Most new models came out in January, but in 1935, Roosevelt requested that automakers switch to the previous November to stabilize manufacturing employment. Dealers later lobbied against it so they wouldn’t have to carry new stock through the winter, but the new intro date stuck.

Cars were changing, too. Many or most now included safety glass, hydraulic brakes, and synchromesh transmissions. In 1935, Chevrolet introduced its “Turret Top,” an all-steel roof that replaced the wood and canvas roof that had been the industry norm. But not everything went well: in 1934, Chrysler debuted the Airflow, a radically aerodynamic model that was the first production car designed in a wind tunnel.
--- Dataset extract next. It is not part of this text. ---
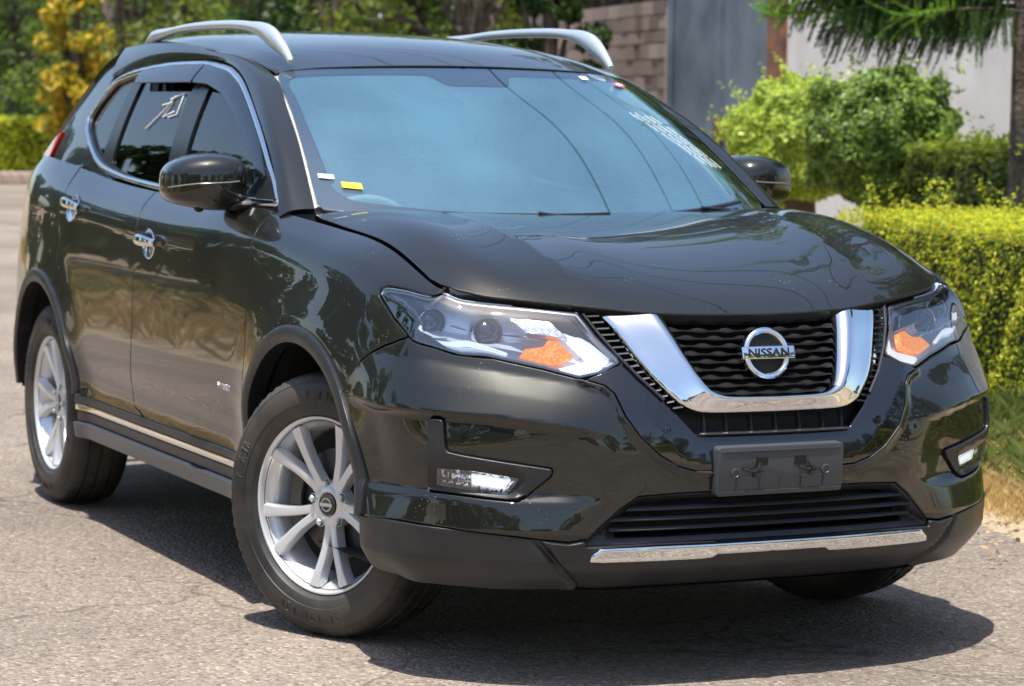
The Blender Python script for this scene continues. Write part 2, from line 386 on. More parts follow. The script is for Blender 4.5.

Too far ahead of its time, it sold poorly and only lasted three years.

Another innovation arrived in 1938, when GM stylist Harley Earl created the Buick Y-Job. It was the first concept vehicle and would set the stage for these test-bed show cars.

1934 Deusenberg

1934 Deusenberg

The 1930s saw the rise of organized labour, as workers who still had jobs in the auto factories struggled with pay cuts and shortened work weeks. The United Auto Workers first targeted GM with a series of strikes in December 1936, and that automaker became the first to sign a union contract. Chrysler also signed, but Ford refused, and on May 26, 1937, security forces brutally beat UAW organizers handing out flyers at the Ford Rouge plant. Oddly, when Ford signed a month later, its workers got the best contract in the industry.

The U.S. and Canada were still making the majority of the world’s cars, but new names were coming up overseas. In 1932, BMW made its first original model (its previous cars had been Austins built under license) and Audi became part of Auto Union. In 1933, Yoshisuke Aikawa took over the Datsun auto subsidiary that he would rename Nissan, while Toyota was founded that year as an extension of a fabric loom factory and built its first car three years later. And in 1934, Ferdinand Porsche was commissioned to design a “people’s car,” which would become Volkswagen.

But, of course, that wasn’t all that was happening overseas. As the “Dirty Thirties” came to a close, Canadians watched anxiously as the war with Germany began.